Sintesis kebudayaan inilah yang mendorong kalangan Ahlussunnah Waljama'ah menjadikannya sebagai 'Islam Indonesia' bukan "Indonesia yang Islam" apalagi "Islam yang ke-Arab-an", Penggabungan antara Islam dan kebudayaan lokal bukan hanya dilakukan oleh rakyat jelata melainkan juga para raja zaman dahulu. 

Perumusan 'Islam Indonesia' didasarkan beberapa hal: 

  • Proses penyebaran Islam diwarnai dengan pelibatan budaya-budaya lokal. 
  • Sudah tidak relevan lagi membicarakan negara Islam. Hal ini didasarkan pada beberapa maslahat dan sejarah kekhalifahan Islam, dimana pusat kekhalifahan Islam sudah berakhir pada masa Turki Ustmani. 
  • Islam adalah seperangkat nilai dan norma yang bersifat universal, yang lebih mengutamakan substansi ajaran dari pada tekstualitas ajaran. 

Ketiga rumusan 'Islam Indonesia' ini menjadi modal dalam menjadikan Islam sebagai rahmatan lil'alamin.

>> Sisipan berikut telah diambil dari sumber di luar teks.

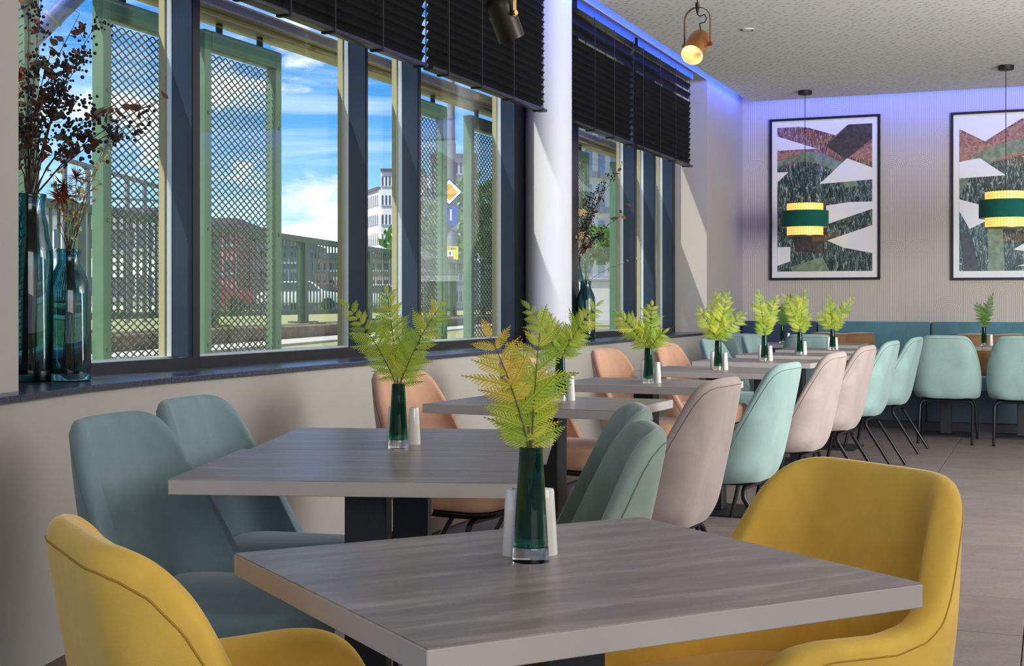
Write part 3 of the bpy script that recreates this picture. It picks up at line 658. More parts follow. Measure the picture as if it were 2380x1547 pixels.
def rr_slab(w0, y0, y1, z0, z1, r, mt, dome=.012):     # rounded cushion
    bm = bmesh.new(); bmesh.ops.create_cube(bm, size=1)
    for v in bm.verts: v.co = Vector((v.co.x*w0, (y0+y1)/2+v.co.y*(y1-y0), (z0+z1)/2+v.co.z*(z1-z0)))
    es = [e for e in bm.edges if abs(e.verts[0].co.z-e.verts[1].co.z) > .01]
    bmesh.ops.bevel(bm, geom=es, offset=r, segments=6, affect='EDGES', profile=.5)
    es = [e for e in bm.edges if len(e.link_faces) == 2 and e.calc_face_angle(0) > 1.2]
    bmesh.ops.bevel(bm, geom=es, offset=.028, segments=4, affect='EDGES', profile=.5)
    for v in bm.verts:
        if v.co.z > (z0+z1)/2: v.co.z += dome*(1-(2*v.co.x/w0)**2)
    me = bpy.data.meshes.new('seat'); bm.to_mesh(me); bm.free(); me.materials.append(mt); me.polygons.foreach_set('use_smooth', [True]*len(me.polygons)); return me
D_TOP = [(0, .85), (.15, .849), (.18, .842), (.205, .828), (.23, .80), (.255, .757), (.28, .705), (.305, .645), (.33, .58), (.355, .51), (.375, .45), (.39, .405), (.398, .375)]
D_BOT = [(0, .336), (.33, .336), (.365, .341), (.385, .352), (.398, .37)]
D_W = [(.333, .21), (.345, .232), (.37, .247), (.42, .258), (.52, .262), (.62, .256), (.72, .244), (.80, .228), (.85, .215)]
D_Y = [(.335, -.155), (.35, -.172), (.38, -.185), (.45, -.198), (.6, -.232), (.75, -.268), (.85, -.292)]
def shell_mesh(args, thick, mt, name='backrest'):
    m_, pt = sweep(*args); me = m_.mesh(name, mt)
    bm = bmesh.new(); bm.from_mesh(me)
    for f in bm.faces:                                   # outward normals away from the sitter
        c = f.calc_center_median()
    bmesh.ops.recalc_face_normals(bm, faces=bm.faces)
    f = min(bm.faces, key=lambda q: q.calc_center_median().y)
    if f.normal.y > 0: bmesh.ops.reverse_faces(bm, faces=bm.faces)
    bm.to_mesh(me); bm.free()
    return modmesh(me, [('SOLIDIFY', dict(thickness=thick, offset=-1)), ('SUBSURF', dict(levels=2, render_levels=2))]), pt
def seam_mesh(tab_top, pt, smax, mt, shell, inset=.024, n=60):
    m_ = MB(); pts = []; bm = bmesh.new(); bm.from_mesh(shell); tree_ = BVHTree.FromBMesh(bm)
    for i in range(-n, n+1):
        s = smax*.93*i/n; e = .0015
        z = lerp(tab_top, abs(s)+.016)-inset; q_, nrm, _, _ = tree_.find_nearest(pt(s, z, .004)); pts.append(q_+nrm*.0003)
    bm.free(); m_.tube(pts, .0015, 5); return m_.mesh('seam', mt, smooth=True)
def u_leg(side, y0, yf, xh=.15, xf=.215, ztop=.33, r=.011, wob=.05):   # leg with curved shoulder
    pts = []
    for k in range(7):
        f = k/6*PI/2*.86; pts.append(Vector((side*(xh-.0+.05*math.sin(f)), y0+(yf-y0)*.05*k/6, ztop-.05*(1-math.cos(f)))))
    pts.append(Vector((side*xf, yf, 0.004))); return MB().tube(pts, r, 10)
def make_chair(label, fab, seam):
    root = thing('dining_chair', (0, 0, 0), 0, label, 'chair')
    o = link('backrest', SH_D[fab], root); link('seam', SEAM_D[seam], root)
    link('seat', SEAT_D[fab], root)
    link('seat_base', BASE_D, root)
    for s in (-1, 1): link('leg', LEG_F[s], root); link('leg', LEG_R[s], root)
    link('cross_bar', BAR_F, root); link('cross_bar', BAR_R, root); return root
SH_D = {}; SEAT_D = {}; SEAM_D = {}
args = (D_TOP, D_BOT, .398, D_W, D_Y, .14)
me0, ptd = shell_mesh(args, .042, M_TEAL)
FAB = dict(teal=M_TEAL, blue=M_TEALB, taupe=M_TAUPE, lamplit=M_LAMPLIT, sage=M_SAGE)
seat0 = rr_slab(.43, -.165, .255, .365, .468, .10, M_TEAL)
for k, mt in FAB.items():
    q = me0.copy(); q.materials.clear(); q.materials.append(mt); SH_D[k] = q
    q = seat0.copy(); q.materials.clear(); q.materials.append(mt); SEAT_D[k] = q
for k, mt in (('dark', M_PIPE), ('warm', M_PIPET)): SEAM_D[k] = seam_mesh(D_TOP, ptd, .398, mt, me0)
BASE_D = rr_slab(.40, -.15, .235, .345, .372, .09, M_BLACK, 0)
LEG_F = {s: u_leg(s, .17, .235).mesh('leg', M_STEEL, smooth=True, auto=.9) for s in (-1, 1)}
LEG_R = {s: u_leg(s, -.11, -.30, xf=.20).mesh('leg', M_STEEL, smooth=True, auto=.9) for s in (-1, 1)}
BAR_F = MB().tube([(-.15, .17, .33), (.15, .17, .33)], .011, 10).mesh('cross_bar', M_STEEL, smooth=True, auto=.9)
BAR_R = MB().tube([(-.15, -.11, .33), (.15, -.11, .33)], .011, 10).mesh('cross_bar', M_STEEL, smooth=True, auto=.9)
def chair_at(P, face, fab, label, group=None):       # face = direction the sitter looks in
    r = make_chair(label, fab, 'warm' if fab in ('taupe', 'lamplit') else 'dark'); r.location = (P.x, P.y, 0)
    r.rotation_euler.z = math.atan2(face.y, face.x)-PI/2
    if group: r['group'] = group
    return r
def rot2(v, deg): a = math.radians(deg); return Vector((v.x*math.cos(a)-v.y*math.sin(a), v.x*math.sin(a)+v.y*math.cos(a), 0))

# armchairs
A_TOP = [(0, 0.818), (0.16, 0.818), (0.2, 0.812), (0.24, 0.795), (0.275, 0.76), (0.3, 0.715), (0.32, 0.672), (0.345, 0.635), (0.38, 0.612), (0.4374, 0.6), (0.5604, 0.605), (0.6096, 0.6), (0.6424, 0.585), (0.667, 0.555), (0.6818, 0.51), (0.6875, 0.46)]
A_BOT = [(0, 0.33), (0.6096, 0.33), (0.6424, 0.335), (0.6711, 0.35), (0.6875, 0.39)]
A_W = [(.325, .22), (.35, .245), (.40, .262), (.60, .272), (.82, .246)]
A_Y = [(.325, -.19), (.36, -.215), (.45, -.232), (.6, -.25), (.82, -.292)]
arm_me, pta = shell_mesh((A_TOP, A_BOT, .6875, A_W, A_Y, .15, 30, 8), .052, M_YEL)
arm_seam = seam_mesh(A_TOP, pta, .6875, M_PIPEY, arm_me, .026, 90); arm_seat = rr_slab(.465, -.19, .27, .355, .465, .11, M_YEL); arm_base = rr_slab(.43, -.17, .25, .33, .36, .10, M_BLACK, 0)
def armchair(P, face, label):
    r = thing('armchair', (P.x, P.y, 0), math.atan2(face.y, face.x)-PI/2, label, 'chair')
    link('backrest', arm_me, r); link('seam', arm_seam, r); link('seat', arm_seat, r); link('seat_base', arm_base, r)
    for s in (-1, 1): link('leg', LEG_F[s], r); link('leg', LEG_R[s], r)
    link('cross_bar', BAR_F, r); link('cross_bar', BAR_R, r); return r

# ------------------------------------------------------------------ tables
ZTB = .75; TT = .031
ped_m = MB().box((-.045, -.045, .012), (.045, .045, ZTB-TT-.006)).mesh('pedestal', M_BLACK, bevel=.003, segs=1)
bas_m = MB().box((-.21, -.21, 0), (.21, .21, .012)).mesh('base_plate', M_BLACK, bevel=.003, segs=1)
brk_m = MB().box((-.16, -.16, ZTB-TT-.008), (.16, .16, ZTB-TT)).mesh('top_bracket', M_BLACK)
def table(P, ang, w_, d_, label, group=None):         # ang: heading of the long side
    r = thing('dining_table', (P.x, P.y, 0), ang, label, 'table', group)
    m_ = MB().box((-w_/2+.001, -d_/2+.001, ZTB-.002), (w_/2-.001, d_/2-.001, ZTB)); m_.obj('table_top', M_TOP, r)
    MB().box((-w_/2, -d_/2, ZTB-TT), (w_/2, d_/2, ZTB-.002)).obj('edge_band', M_EDGE, r, bevel=.001, segs=1)
    link('pedestal', ped_m, r); link('base_plate', bas_m, r); link('top_bracket', brk_m, r); return r
def fromcorners(pl, pr):                              # front-left, front-right pixel corners of the top -> centre, angle
    return gp(*pl, ZTB), gp(*pr, ZTB)

# bud vase, shakers
v_out = [(.0, .0), (.0245, .0), (.0250, .004), (.0238, .022), (.0155, .150), (.0160, .155), (.0135, .155), (.0130, .150), (.0150, .10), (.0185, .03), (.012, .020), (0, .018)]
def vmesh():
    a = MB().lathe([(0, .0), (.0245, .0), (.0252, .004), (.0242, .018), (.0236, .0205), (0, .0205)], 32).mesh('base', M_CLEAR, smooth=True, auto=.7)
    b = MB().lathe([(0, .0212), (.0228, .0212), (.0236, .026), (.0160, .150), (.0162, .1545), (.0140, .1555), (.0128, .152), (.0142, .12), (.0190, .045), (.014, .032), (0, .030)], 32).mesh('body', M_BUD, smooth=True, auto=.7)
    return a, b
VB, VV = vmesh()
SHK = MB().lathe([(0, 0), (.0165, 0), (.0172, .002), (.0122, .088), (.0112, .0915), (0, .0925)], 28).mesh('body', M_PORC, smooth=True, auto=.7)
SHT = MB(); 
for k in range(3): SHT.lathe([(.0009, .0924), (.0009, .0929)], 6, (.004*math.cos(k*2.09), .004*math.sin(k*2.09), 0))
SHT = SHT.mesh('holes', M_HOLE)
def vase(P, lab, z=ZTB):
    r = thing('bud_vase', (P.x, P.y, z), 0, lab, 'vase', None); link('base', VB, r); link('body', VV, r); return r
def shaker(P, lab, z=ZTB, name='shaker'):
    r = thing(name, (P.x, P.y, z), 0, lab, 'shaker'); link('body', SHK, r); link('holes', SHT, r); return r
# fern
def leafmesh(L, wd, curl, n=12, seed=0):
    rn = random.Random(seed); m_ = MB(); 
    def bend(x): return -curl*(x/L)**2*L
    prof = lambda t: wd*(.75+.5*math.sin(PI*min(1, t*1.15)))*(1-t**2.2)+.0004
    for sd in (-1, 1):
        for k in range(n):
            t0, t1 = k/n, (k+1)/n; x0, x1 = t0*L, t1*L; w_ = prof((t0+t1)/2)*rn.uniform(.85, 1.12); core = w_*.24
            tipx = x0+(x1-x0)*.5+w_*.55; up = .0012*rn.uniform(-1, 1)
            vs = [(x0, 0, bend(x0)), (x1, 0, bend(x1)), (x1, sd*core, bend(x1)+.001), (x0+(x1-x0)*.1, sd*core, bend(x0)+.001), (tipx, sd*w_, bend(min(tipx, L))-w_*.25+up), (x0+(x1-x0)*.85, sd*core, bend(x1)+.001), (tipx+(x1-x0)*.3, sd*w_*.9, bend(min(tipx, L))-w_*.22)]
            m_.add(vs, [(0, 1, 2, 3), (3, 5, 6, 4)])
    return m_.mesh('leaf', M_FERN)
LM = {}
for i, (L, wd, cu) in enumerate(((.066, .0120, .25), (.054, .0105, .5), (.078, .0112, .12), (.042, .009, .4))):
    a = leafmesh(L, wd, cu, seed=i); b = a.copy(); b.materials.clear(); b.materials.append(M_FERNY); c = a.copy(); c.materials.clear(); c.materials.append(M_FERND); LM[i] = (a, b, c)
def fern(P, stems, lab, seed, z=ZTB, tone=0, sc=1.0, yellowstem=-1, pair=.027):
    base = Vector((P.x, P.y, z+.14)); r = thing('fern_sprig', base, 0, lab, 'fern'); rn = random.Random(seed)
    for si, (dx, dy, h, curve) in enumerate(stems):      # tip offset (right, away), height above base
        tip = Vector((dx, dy, h)); mid = Vector((dx*.35, dy*.35, h*.55)); pts = []
        for k in range(11):
            t = k/10; p = (mid*2*t*(1-t)+tip*t*t); pts.append(Vector((0, 0, -.08*(1-t)**3 if k == 0 else 0))+p)
        MB().tube(pts, [.0014*(1-.6*k/10) for k in range(11)], 5).obj('stem', M_STEM, r, smooth=True)
        L = sum((pts[i+1]-pts[i]).length for i in range(10)); n = max(3, int((L-.015)/pair/sc))
        for k in range(n+1):
            t = .14+.86*k/n; f = t*10; i0 = min(9, int(f)); p = pts[i0].lerp(pts[i0+1], f-i0); tg = (pts[i0+1]-pts[i0]).normalized()
            side = tg.cross(Vector((rn.uniform(-.25, .25), 1, rn.uniform(-.2, .2)))).normalized()
            cand_ = [(1, .5), (-1, .5)] if k < n else [(0, 1)]
            for sd, _ in cand_:
                s_ = (1.12-.55*abs(t-.45)) * sc*rn.uniform(.85, 1.12)
                dirv = (side*sd*(.95-.25*t)+tg*(.45+.35*t)+Vector((0, rn.uniform(-.35, .35), rn.uniform(-.12, .12)))).normalized() if sd else tg
                nrm = (Vector((rn.uniform(-.35, .35), -1, rn.uniform(.0, .9)))); yv = nrm.cross(dirv).normalized(); zv = dirv.cross(yv).normalized()
                M_ = Matrix((dirv, yv, zv)).transposed().to_4x4(); M_.translation = p
                var = rn.choice((0, 0, 2, 1) if t < .75 else (3, 1)); o = link('leaf', LM[var][(1 if (si == yellowstem and t > .45) else 0) if tone == 0 else 2], r)
                o.matrix_local = M_ @ Matrix.Scale(s_, 4)
    return r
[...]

Salah satu perwujudannya adalah menghormati dan menghargai sesama meskipun berbeda latar belakang agama. 

Jika mencermati rangkaian sejarah Islam di Indonesia, maka kita bisa memahami bahwa mayoritas penduduk Indonesia bermazhab Syafi'i. Mazhab Syafi'i memiliki ciri khas yakni ingin menggabungkan antara fiqh ahli ra'yi dan ahli hadits. 

Adapun manfaat kaum Nahdliyin mengikuti mazhab di antaranya adalah: 

  1. Sebagai Imamah dalam beribadah. 
  2. Untuk memahami dan mengamalkan ajaran dan hukum Islam yang bersumber dari al-Quran dan Hadis.
  3. Sebagai sarana untuk memecahkan masalah keagamaan yang dihadapi oleh umat. 
  4. Untuk menjawab perkembangan zaman dengan tetap berada dalam aturan bermazhab.
  5. Bermazhab merupakan mata rantai pewarisan ajaran atau hukum Islam yang tidak dapat ditinggalkan begitu saja. Karena mazhab merupakan hasil ijtihad dari mujtahid terkemuka pada zamannya. 
  6. Sebagai pegangan dalam beribadah bagi orang awam sehingga mereka tidak ada keragu-raguan dalam beribadah 

Kesimpulan

Mazhab adalah metode dan hukum tentang berbagai masalah yang telah dilakukan, diyakini, dan dirumuskan oleh mujtahid (orang yang melakukan ijtihad). 

Bermazhab adalah mengikuti jalan berpikir salah seorang mujtahid dalam mengeluarkan hukum (istinbat) dari sumber Nas, berupa Qur'an dan Hadis 

Dasar hukum yang digunakan para Imam Mujtahid dalam berijtihad adalah al-Qur'an, Hadis, Ijmak dan Qiyas 

Mazhab yang muktabar (al-madzahibul arba'ah) merupakan mazhab yang dipegang oleh NU, yaitu: Hanafi, Mahiki, Syafi'i dan Hambali. 

Sikap dalam bermazhab dibagi menjadi sebagai berikut: 

Bermazhab bagi orang awam, tidak ada pilihan lain kecuali bermazhab secara qauli 

Bagi orang yang mempunyai perangkat keilmuan tetapi belum mencapai tingkat mujtahid mutlak mustaqil, bermadzhab dilakukan dengan cara manhaji. 

Mazhab digunakan sebagai pegangan dalam beribadah bagi orang awam sehingga mereka tidak ada keragu-raguan dalam beribadah.